▶ **Directions for this task**:
Please find all lines in the data that hold the string "scene" and copy them.
....
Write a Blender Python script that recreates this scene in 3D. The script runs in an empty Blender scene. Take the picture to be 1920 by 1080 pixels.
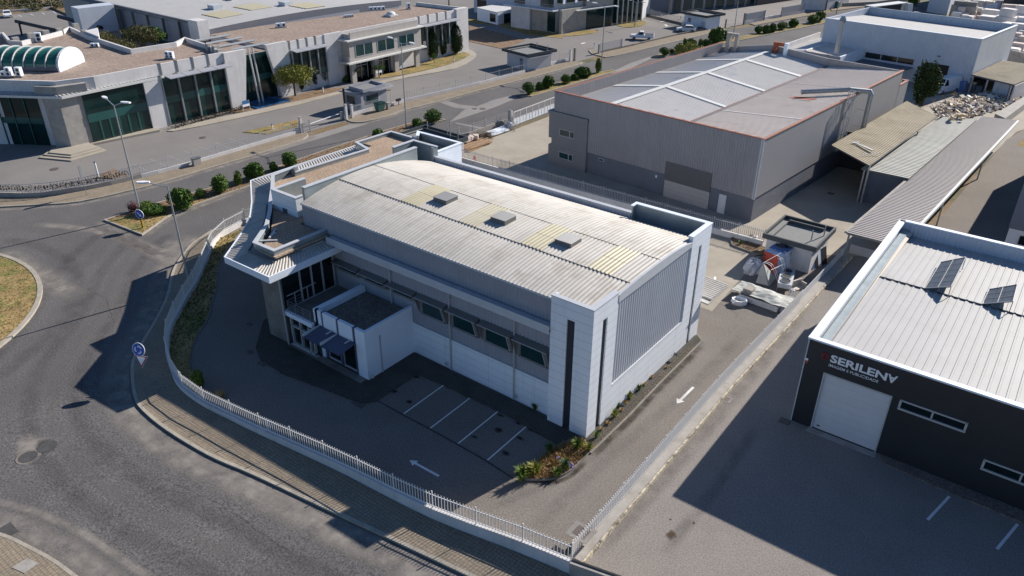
import bpy, math, random
from mathutils import Vector, Matrix
R = math.radians
SC = bpy.context.scene
COL = SC.collection
# ---------------------------------------------------------------- camera
YAW, PIT, ROL, FPX = -0.656673306, 0.505773841, 0.00698109209, 1427.59549
_f = Vector((math.cos(PIT)*math.sin(YAW), math.cos(PIT)*math.cos(YAW), -math.sin(PIT)))
_r = _f.cross(Vector((0, 0, 1))).normalized()
_u = _r.cross(_f)
_r2 = _r*math.cos(ROL) + _u*math.sin(ROL)
_u2 = -_r*math.sin(ROL) + _u*math.cos(ROL)
CAMP = Vector((19.95059737, -33.93947101, 33.0))
cd = bpy.data.cameras.new('camera'); cam = bpy.data.objects.new('camera', cd); COL.objects.link(cam)
cd.sensor_fit = 'HORIZONTAL'; cd.sensor_width = 36.0; cd.lens = FPX/1920*36.0
cd.clip_start = 0.5; cd.clip_end = 3000
cam.matrix_world = Matrix(((_r2.x, _u2.x, -_f.x, CAMP.x), (_r2.y, _u2.y, -_f.y, CAMP.y), (_r2.z, _u2.z, -_f.z, CAMP.z), (0, 0, 0, 1)))
SC.camera = cam
# ---------------------------------------------------------------- light
SUN_AZ, SUN_EL = 75.6, 29.6           # azimuth counter-clockwise from +X
w = bpy.data.worlds.new('World'); SC.world = w; w.use_nodes = True
nt = w.node_tree; bg = nt.nodes['Background']
sky = nt.nodes.new('ShaderNodeTexSky'); sky.sky_type = 'NISHITA'; sky.sun_disc = False
sky.sun_elevation = R(SUN_EL); sky.sun_rotation = R(90-SUN_AZ)
nt.links.new(sky.outputs[0], bg.inputs[0]); bg.inputs[1].default_value = 0.07; sky.ozone_density = 6.0; sky.dust_density = 0.0; sky.air_density = 1.0; sky.altitude = 500
sd = bpy.data.lights.new('sun', 'SUN'); sd.energy = 5.0; sd.angle = R(0.5); sd.color = (1.0, 0.93, 0.84)
so = bpy.data.objects.new('sun', sd); COL.objects.link(so)
_d = Vector((math.cos(R(SUN_EL))*math.cos(R(SUN_AZ)), math.cos(R(SUN_EL))*math.sin(R(SUN_AZ)), math.sin(R(SUN_EL))))
so.rotation_euler = _d.to_track_quat('Z', 'Y').to_euler(); so.location = (0, 0, 60)
SC.view_settings.view_transform = 'Standard'; SC.view_settings.look = 'None'
SC.view_settings.exposure = 0.6; SC.view_settings.gamma = 1.0
# ---------------------------------------------------------------- geometry helpers
def ray(x, y): return _f*FPX + _r2*(x-960) - _u2*(y-540)
def G(x, y, z=0.0):
    d = ray(x, y); t = (z-CAMP.z)/d.z; return CAMP + d*t
def g2(x, y, z=0.0):
    p = G(x, y, z); return (p.x, p.y)
def GX(x, y, X):
    d = ray(x, y); t = (X-CAMP.x)/d.x; return CAMP + d*t
def GY(x, y, Y):
    d = ray(x, y); t = (Y-CAMP.y)/d.y; return CAMP + d*t
def zt(x, y): return max(0.0, .0241*(x+33)) if y < -5 else 0.0
def GT(x, y, dz=0.0):
    z = 0.0
    for _ in range(25):
        p = G(x, y, z+dz); z = zt(p.x, p.y)
    return p
def gt2(x, y, dz=0.0): p = GT(x, y, dz); return (p.x, p.y)
def pts(z, *a): return [g2(x, y, z) for x, y in a]
def V(*a): return Vector(a)
def smooth(P, n=6, closed=False):
    P = [Vector(p) for p in P]; out = []; N = len(P)
    rng = range(N) if closed else range(N-1)
    for i in rng:
        if closed: a, b, c, d = P[(i-1) % N], P[i], P[(i+1) % N], P[(i+2) % N]
        else: a, b, c, d = P[max(i-1, 0)], P[i], P[i+1], P[min(i+2, N-1)]
        for k in range(n):
            t = k/n
            out.append(0.5*((2*b)+(c-a)*t+(2*a-5*b+4*c-d)*t*t+(3*b-a-3*c+d)*t**3))
    if not closed: out.append(P[-1])
    return [tuple(p) for p in out]
def resample(P, step):
    P = [Vector(p) for p in P]; L = [0]
    for a, b in zip(P, P[1:]): L.append(L[-1]+(b-a).length)
    n = max(1, round(L[-1]/step)); out = []; j = 0
    for i in range(n+1):
        s = L[-1]*i/n
        while j < len(P)-2 and L[j+1] < s: j += 1
        t = (s-L[j])/max(1e-9, L[j+1]-L[j]); out.append(P[j].lerp(P[j+1], min(1, t)))
    return out
def offset(P, d):
    P = [Vector(p[:2]) for p in P]; out = []
    for i, p in enumerate(P):
        a = P[max(0, i-1)]; b = P[min(len(P)-1, i+1)]
        t = (b-a).normalized(); out.append((p.x-t.y*d, p.y+t.x*d))
    return out
WM = {}
class MB:
    def __init__(s): s.v = []; s.f = []; s.mi = []; s.m = 0
    def add(s, vs, fs):
        o = len(s.v); s.v += [Vector(p) for p in vs]; s.f += [tuple(i+o for i in f) for f in fs]; s.mi += [s.m]*len(fs)
    def box(s, x0, x1, y0, y1, z0, z1):
        s.add([(x0,y0,z0),(x1,y0,z0),(x1,y1,z0),(x0,y1,z0),(x0,y0,z1),(x1,y0,z1),(x1,y1,z1),(x0,y1,z1)],
              [(0,3,2,1),(4,5,6,7),(0,1,5,4),(1,2,6,5),(2,3,7,6),(3,0,4,7)])
    def obox(s, c, sx, sy, sz, rz=0, rx=0, ry=0):
        m = Matrix.Translation(c) @ Matrix.Rotation(rz,4,'Z') @ Matrix.Rotation(ry,4,'Y') @ Matrix.Rotation(rx,4,'X')
        vs = [m @ Vector((a*sx/2, b*sy/2, k*sz/2)) for k in (-1,1) for a,b in ((-1,-1),(1,-1),(1,1),(-1,1))]
        s.add(vs, [(0,3,2,1),(4,5,6,7),(0,1,5,4),(1,2,6,5),(2,3,7,6),(3,0,4,7)])
    def prism(s, P, z0, z1, top=True):
        P = [tuple(p[:2]) for p in P]
        A = sum(P[i][0]*P[(i+1)%len(P)][1]-P[(i+1)%len(P)][0]*P[i][1] for i in range(len(P)))
        if A < 0: P = P[::-1]
        n = len(P)
        s.add([(x,y,z0) for x,y in P]+[(x,y,z1) for x,y in P],
              [tuple(range(n-1,-1,-1))]+([tuple(range(n,2*n))] if top else [])+[(i,(i+1)%n,n+(i+1)%n,n+i) for i in range(n)])
    def sheet(s, P, z):
        P = [tuple(p[:2]) for p in P]
        A = sum(P[i][0]*P[(i+1)%len(P)][1]-P[(i+1)%len(P)][0]*P[i][1] for i in range(len(P)))
        if A < 0: P = P[::-1]
        s.add([(x,y,z) for x,y in P], [tuple(range(len(P)))])
    def poly(s, P): s.add(P, [tuple(range(len(P)))])
    def slab(s, P, d):
        n = len(P); d = Vector(d); P = [Vector(p) for p in P]
        s.add(P+[p+d for p in P], [tuple(range(n-1,-1,-1)), tuple(range(n,2*n))]+[(i,(i+1)%n,n+(i+1)%n,n+i) for i in range(n)])
    def wall(s, p, q, z0, z1, t, off=0):
        p = Vector(p[:2]); q = Vector(q[:2]); d = (q-p).normalized(); n = Vector((-d.y, d.x))
        a = p+n*(off-t/2); b = q+n*(off-t/2); c = q+n*(off+t/2); e = p+n*(off+t/2)
        s.prism([a, b, c, e], z0, z1)
    def strip(s, P, z0, z1, t, closed=False):
        ZB = [p[2] if len(p) > 2 else 0 for p in P]; P = [Vector(p[:2]) for p in P]; n = len(P); L = []; Rr = []
        for i in range(n):
            if closed: a, b = P[i-1], P[(i+1)%n]
            else: a, b = P[max(0,i-1)], P[min(n-1,i+1)]
            p = P[i]; d1 = (p-a).normalized() if (p-a).length>1e-6 else (b-p).normalized()
            d2 = (b-p).normalized() if (b-p).length>1e-6 else d1
            n1 = Vector((-d1.y,d1.x)); n2 = Vector((-d2.y,d2.x)); m = (n1+n2).normalized()
            k = t/2/max(0.35, m.dot(n1)); L.append(p+m*k); Rr.append(p-m*k)
        vs = []
        for l, r, zb in zip(L, Rr, ZB): vs += [(r.x,r.y,z0+zb),(l.x,l.y,z0+zb),(l.x,l.y,z1+zb),(r.x,r.y,z1+zb)]
        fs = []
        for i in range(n if closed else n-1):
            a = 4*i; b = 4*((i+1)%n)
            fs += [(a,b,b+1,a+1)[::-1],(a+3,b+3,b+2,a+2),(a,b,b+3,a+3),(a+1,a+2,b+2,b+1)]
        if not closed: fs += [(0,3,2,1), (4*n-4,4*n-3,4*n-2,4*n-1)]
        s.add(vs, fs)
    def tube(s, p, q, r0, r1=None, n=8, cap=True):
        r1 = r0 if r1 is None else r1; p = Vector(p); q = Vector(q); d = (q-p).normalized()
        a = d.orthogonal().normalized(); b = d.cross(a)
        vs = [p+(a*math.cos(t)+b*math.sin(t))*r0 for t in [2*math.pi*i/n for i in range(n)]]
        vs += [q+(a*math.cos(t)+b*math.sin(t))*r1 for t in [2*math.pi*i/n for i in range(n)]]
        fs = [(i,(i+1)%n,n+(i+1)%n,n+i) for i in range(n)]
        if cap: fs += [tuple(range(n-1,-1,-1)), tuple(range(n,2*n))]
        s.add(vs, fs)
    def tubes(s, P, r, n=8):
        for a, b in zip(P, P[1:]): s.tube(a, b, r, r, n)
    def disc(s, c, nrm, r, t=.03, n=20, r2=None):
        c = Vector(c); nrm = Vector(nrm).normalized(); s.tube(c, c+nrm*t, r, r, n)
    def ell(s, c, rx, ry, rz, n=10, m=6, jit=0, rng=None):
        vs = []; c = Vector(c)
        for j in range(m+1):
            ph = math.pi*j/m-math.pi/2
            for i in range(n):
                th = 2*math.pi*i/n; k = 1+(rng.uniform(-jit,jit) if rng else 0)
                vs.append(c+Vector((rx*math.cos(ph)*math.cos(th)*k, ry*math.cos(ph)*math.sin(th)*k, rz*math.sin(ph)*k)))
        s.add(vs, [(j*n+i, j*n+(i+1)%n, (j+1)*n+(i+1)%n, (j+1)*n+i) for j in range(m) for i in range(n)])
    def corrf(s, f, nper, nv, prof=None):
        prof = prof or [(0,0),(.14,0),(.36,1),(.66,1)]
        A = [((i+a)/nper, h) for i in range(nper) for a, h in prof]+[(1,0)]
        vs = [f(a, j/nv, h) for j in range(nv+1) for a, h in A]; k = len(A)
        s.add(vs, [(j*k+i, j*k+i+1, (j+1)*k+i+1, (j+1)*k+i) for j in range(nv) for i in range(k-1)])
    def corr(s, o, U, W_, N, pitch=.3, d=.04, nv=1):
        o = Vector(o); U = Vector(U); W_ = Vector(W_); N = Vector(N).normalized()
        s.corrf(lambda a, b, h: o+U*a+W_*b+N*(h*d+.004), max(1, round(U.length/pitch)), nv)
    def ribbon(s, A, B, z0, z1):
        n = 60; A = resample([Vector(p[:2]) for p in A], 1e9) if False else A
        def rs(P):
            P = [Vector(p[:2]) for p in P]; L = [0]
            for a, b in zip(P, P[1:]): L.append(L[-1]+(b-a).length)
            out = []
            for i in range(n+1):
                d = L[-1]*i/n; j = 0
                while j < len(P)-2 and L[j+1] < d: j += 1
                out.append(P[j].lerp(P[j+1], min(1,(d-L[j])/max(1e-9,L[j+1]-L[j]))))
            return out
        A = rs(A); B = rs(B); vs = []
        for a, b in zip(A, B): vs += [(a.x,a.y,zt(a.x,a.y)+z0),(a.x,a.y,zt(a.x,a.y)+z1),(b.x,b.y,zt(b.x,b.y)+z1),(b.x,b.y,zt(b.x,b.y)+z0)]
        s.add(vs, [f for i in range(n) for f in ((4*i+1,4*i+5,4*i+6,4*i+2)[::-1],(4*i,4*i+4,4*i+5,4*i+1)[::-1],(4*i+2,4*i+6,4*i+7,4*i+3)[::-1])])
    def build(s, name, mats, parent=None, local=False, smooth=False):
        me = bpy.data.meshes.new(name); M = WM.get(parent.name) if parent else None
        vs = s.v
        if M is not None and not local:
            Mi = M.inverted(); vs = [Mi @ v for v in vs]
        me.from_pydata([tuple(v) for v in vs], [], s.f)
        if not isinstance(mats, (list, tuple)): mats = [mats]
        for m in mats: me.materials.append(m)
        if len(mats) > 1: me.polygons.foreach_set('material_index', s.mi)
        if smooth: me.polygons.foreach_set('use_smooth', [True]*len(me.polygons))
        me.update()
        o = bpy.data.objects.new(name, me); COL.objects.link(o)
        if parent: o.parent = parent
        WM[o.name] = M if M is not None else Matrix.Identity(4)
        return o
def T(name, label, cat, loc=(0,0,0), rz=0, group=None):
    o = bpy.data.objects.new(name, None); o.empty_display_size = .3; COL.objects.link(o)
    o.location = loc; o.rotation_euler = (0,0,rz); o['label'] = label; o['category'] = cat
    if group: o['group'] = group
    WM[o.name] = Matrix.Translation(loc) @ Matrix.Rotation(rz, 4, 'Z')
    return o
def tag(o, label, cat, group=None, kind=None):
    o['label'] = label; o['category'] = cat
    if group: o['group'] = group
    if kind: o['kind'] = kind
    return o
def struct(o, label=None):
    o['kind'] = 'structure'
    if label: o['label'] = label
    return o
def stuff(o, label, cat):
    o['kind'] = 'stuff'; o['label'] = label; o['category'] = cat; return o
def copytree(o, parent=None):
    c = o.copy(); COL.objects.link(c)
    if parent is not None: c.parent = parent
    for ch in list(o.children): copytree(ch, c)
    return c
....
▶ **Exercise output**:
Write a Blender Python script that recreates this scene in 3D. The script runs in an empty Blender scene. Take the picture to be 1920 by 1080 pixels.
SC = bpy.context.scene